La 5G et le Wi-Fi sont-ils les meilleurs ennemis ?

L’Union européenne est partisane de la 5G. Dans ce cas, pourquoi les députés européens ont-ils adopté, le 17 avril dernier, une norme basée sur le Wi-Fi pour les véhicules connectés, en version 802.11p donc capable de supporter des vitesses dépassant les 200 km/h et des portées de plusieurs centaines de mètres ?

On entend évidemment les arguments du consortium 5G Automotive Association, regroupant plusieurs constructeurs automobiles, équipementiers télécoms et opérateurs mobiles, qui veut promouvoir une technologie récente, la 5G. Mais on écoute également ceux du consortium "Car 2 Car" réunissant un grand nombre de constructeurs et équipementiers automobiles, qui prônent quant à eux l’adoption d’un écosystème mature, le Wi-Fi. Au final, il semble bien que ce dernier réponde aux principaux besoins pour les véhicules connectés européens, dans un calendrier que la 5G ne peut pas respecter. Comme le résume la commissaire européenne aux Transports Violeta Bulc, le Wi-Fi est "une technologie qui a fait ses preuves et qui n’est pratiquement plus brevetée. Il est disponible dès maintenant, facile à mettre en œuvre et bon marché. C’est abordable pour tout le monde".
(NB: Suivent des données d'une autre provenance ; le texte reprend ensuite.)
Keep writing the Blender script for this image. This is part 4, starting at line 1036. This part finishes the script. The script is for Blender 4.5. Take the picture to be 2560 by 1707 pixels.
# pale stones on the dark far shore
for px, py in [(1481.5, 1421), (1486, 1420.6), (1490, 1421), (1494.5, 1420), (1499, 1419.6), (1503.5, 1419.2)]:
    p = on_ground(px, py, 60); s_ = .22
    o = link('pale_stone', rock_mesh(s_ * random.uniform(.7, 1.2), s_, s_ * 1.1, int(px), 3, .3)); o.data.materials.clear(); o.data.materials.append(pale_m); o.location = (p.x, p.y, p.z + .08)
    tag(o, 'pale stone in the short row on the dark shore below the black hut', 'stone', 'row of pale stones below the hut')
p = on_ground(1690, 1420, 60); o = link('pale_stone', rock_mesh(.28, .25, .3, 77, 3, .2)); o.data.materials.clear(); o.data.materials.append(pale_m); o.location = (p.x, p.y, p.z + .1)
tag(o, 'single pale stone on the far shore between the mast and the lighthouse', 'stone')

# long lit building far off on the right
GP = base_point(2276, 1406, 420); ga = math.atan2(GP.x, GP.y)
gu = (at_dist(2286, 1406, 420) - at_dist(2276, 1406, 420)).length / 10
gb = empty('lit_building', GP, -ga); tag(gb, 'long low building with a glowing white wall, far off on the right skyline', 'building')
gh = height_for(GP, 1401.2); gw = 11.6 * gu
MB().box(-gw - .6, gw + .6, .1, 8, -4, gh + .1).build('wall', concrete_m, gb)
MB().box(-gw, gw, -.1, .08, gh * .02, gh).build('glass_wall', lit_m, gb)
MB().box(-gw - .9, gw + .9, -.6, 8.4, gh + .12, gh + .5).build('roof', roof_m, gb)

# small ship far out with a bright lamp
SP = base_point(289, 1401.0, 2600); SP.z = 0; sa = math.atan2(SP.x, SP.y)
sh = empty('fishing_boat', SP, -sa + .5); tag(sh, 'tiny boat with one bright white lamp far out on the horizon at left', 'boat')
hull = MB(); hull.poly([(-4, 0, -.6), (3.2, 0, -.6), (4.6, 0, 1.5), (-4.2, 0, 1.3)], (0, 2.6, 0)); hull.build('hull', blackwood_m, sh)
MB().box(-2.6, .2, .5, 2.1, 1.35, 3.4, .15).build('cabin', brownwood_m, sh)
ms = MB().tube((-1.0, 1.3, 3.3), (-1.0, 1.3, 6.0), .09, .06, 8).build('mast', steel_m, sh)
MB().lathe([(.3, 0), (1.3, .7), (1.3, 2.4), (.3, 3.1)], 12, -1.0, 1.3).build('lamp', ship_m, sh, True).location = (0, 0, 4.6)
Ce constat n’enlève rien aux qualités intrinsèques de la 5G nous promettant un saut technologique de performance tant sur les débits, la latence, l’efficience spectrale, la vitesse de déplacement, que sur la densité d’objets connectés. Mais il interpelle au regard de l’offensive marketing de l’industrie de la téléphonie mobile. Oui, la 5G sera un élément essentiel pour les smart cities et l’industrie 4.0. Mais cela ne se fera pas sans une cohabitation intelligente avec les technologies actuelles et en particulier le Wi-Fi qui, version après version et notamment depuis la dernière norme Wi-Fi 6 (802.11ax), s’améliore sur les mêmes critères précédemment listés en s’appuyant en outre sur un parc existant d’objets connectés très conséquent. En effet, plus de 45% du trafic IP mondial transitera en 2019 par un point d’accès Wi-Fi, selon l'étude VNI Mobile de Cisco.

L'atout de la 5G : le HetNets

Les deux technologies ont des zones évidentes de confort, l’outdoor pour la 5G et l’indoor pour le Wi-Fi ainsi que des zones de recouvrement, le choix européen pour la norme C-ITS en étant une illustration. Dans cette compétition, la 5G dispose d’un atout majeur et spécifique, qui, s’il ne permet pas des démonstrations grand public spectaculaires, peut néanmoins s’avérer déterminant pour porter la numérisation des verticaux : le HetNets pour "Heterogeneous Networks". Cette fonction permet à la 5G le support de communications "sans couture" sur les fréquences sous licence (2G, 3G, 4G, 5G) et celles hors licence (Wi-Fi et 5G).

Concrètement cela signifie que les terminaux, véhicules et objets bénéficient en 5G d’un double avantage : en premier lieu d’une connectivité fluide d’un réseau à l’autre et en second lieu d’un débit supérieur par la capacité d’agréger en parallèle plusieurs canaux de communication mixant fréquences exclusives et libres. Ainsi, l’utilisateur ne se souciera plus de savoir sur quels réseaux il doit se connecter et pourra bénéficier de tous les réseaux et ressources disponibles en un point donné.

La 5G et le Wi-Fi vont être en compétition et les équipementiers vont nécessairement offrir des solutions d’interopérabilité impliquant en contrepartie une gestion très complexe des communications sur réseaux hétérogènes. Les opérateurs mobiles seront donc particulièrement bien positionnés auprès des industriels et collectivités pour proposer un service de bout en bout "indoor" et "outdoor" valorisant l’ensemble des réseaux déployés.